Conference
USF Patel Center for Global Solutions,
University of South Florida, Tampa, FL
February 18-19 2014
We are at a major inflection point after two wars, major upheaval and change in the Middle East, humanitarian challenges, new military technologies and changes in the character of conflict. The conference examines the increasingly important human, social and cultural dimension in contemporary and emerging warfare and conflict, while seeking to inform the debate about national strategy and military doctrine.
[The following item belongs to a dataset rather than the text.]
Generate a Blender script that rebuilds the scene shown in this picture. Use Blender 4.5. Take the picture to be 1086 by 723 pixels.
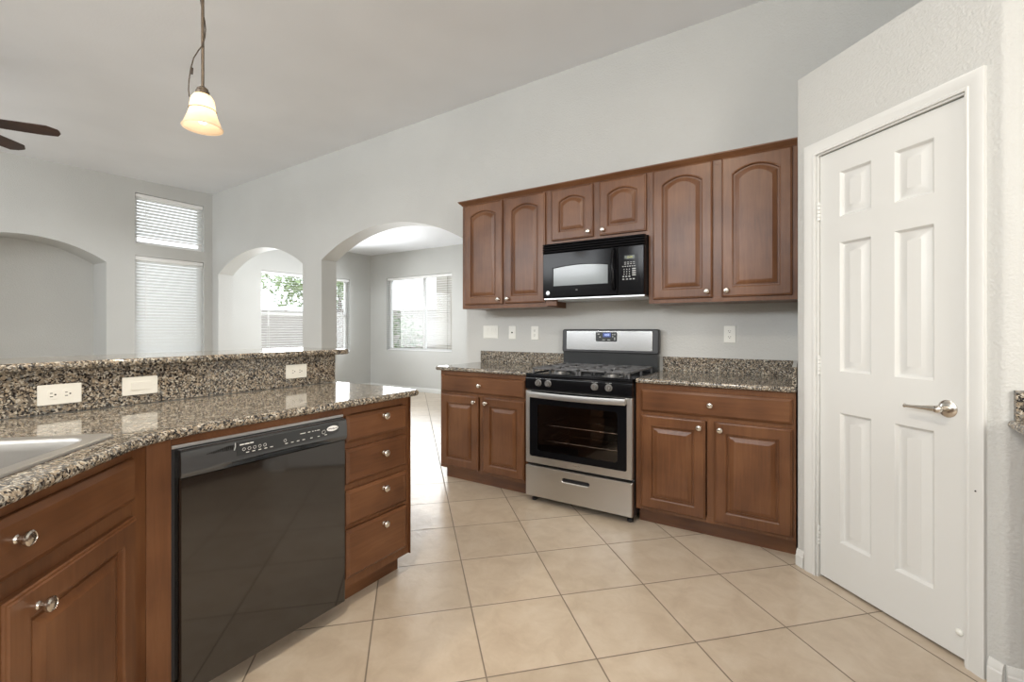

Understanding the human domain is a key consideration for policy and strategy as so many conflicts now arise not from encounters between state-sponsored militaries but rather from among groups more or less embedded within civilian populations. Contemporary conflict and warfare increasingly involves adversaries (insurgents, terrorists, criminal networks, piracy, and guerillas) who exploit specific human environments, such as ungoverned areas, tribal social structures and stressed urban environments. Moreover, in many areas of the world the role of tribal, sectarian, and ethnic factors are critically important for understanding leader and group dynamics, influence networks, and motivations. Planning can no longer marginalize the human dimension. Furthermore, humanitarian concerns—from human rights to refugees, reinforced by new social media—are key considerations for the United States and its closest allies. Beyond the military, other sectors from NGOs to the private sector, have risen in importance.
In the words of Gen. Flynn, who heads the Defense Intelligence Agency, the “perceptions of populations are increasingly the center of gravity of all conflicts. Thus, investments in sociocultural tradecraft contribute to preventing the onset of conflict, to effectively prosecuting conflict if it comes, and to ensuring attainment of political goals and sustainable peace after the end of conflict.” Our whole-of-government approach (which often can involve inter-state and international agencies as well) has to deal with whole-of-society interests, fears, concerns, and power structures. Good decisions required for advancing governance and development initiatives need fidelity on the human dimension because ethnic groups, tribes/sub-tribes, sectarian/religious leadership, political parties and patronage groupings shape the complexity and ambiguity of rural and urban decision-making and support systems.
This conference seeks to aid overcoming inadequate understanding of the human domain for military, civilian agency, NGO and international organization decision-making. We endeavor to examine conflict and the human dimension because we are not as good as we need to be in taking 'the human' into consideration as it impacts governance, politics, development, and security. A common critique of US efforts is US strategy and policy suffered from an inadequate understanding of the human domain’s implications for influence and engagement operations for pre-conflict, conflict and post-conflict. This shortfall equally impacts civil government agencies, NGOs, international organizations and the private sector.
Additional Information:
Comments
The new focus on the human dimension would seem to be an acknowledgement that, with the end of the Cold War, we erroneously came to believe that populations -- who were still being denied a Western way of life and a Western way of governance (obtensibly by their governments and these governments' military, police and intelligence forces) -- were now only waiting for us to liberate them from these unwanted conditions.
Post the Cold War, and with this new kind of thinking in place, we came to believe that "the opponent" was ONLY the oppressive regimes and their oppressing instruments of power, and not also the population as in days past.
The "people," we thought, were with us.
Thus, to achieve sustainable strategic goals (transformation of outlying states and societies along modern western lines) we believed that we need ONLY plan and prepare for military operations that could quickly and efficiently convince, coerce, compel and/or take down an opponent's regime and its military forces.
The "population," we believed, would then easily, rapidly and, mostly on their own, adopt our modern western ways.
(This, I believe, explains why we initially went in "light" in both Iraq and Afghanistan.)
Now we have come to understand that this line of thinking was and is grave error.
Thus, to understand the new emphasis on the human dimension -- or the "human domain" -- one only need acknowledge that we no longer have faith in this "end of history" thinking.
Now we understand that populations today, just like those in the past, will fight and die to retain or regain their familiar and preferred way of life, their familiar and preferred way of governance and their familiar and preferred identity.
And this new/old understanding of the population-as-enemy (as seen from the perspective of our strategic goals identified in the fourth paragraph above), explains -- not only the renewed emphasis on the human domain (the population) -- but also the new changes to such publications as JP 3-24.
Thus, to sum up:
Warfare is no more complex today than it was yesterday. It is simply not as easy as we thought it would be following the Cold War.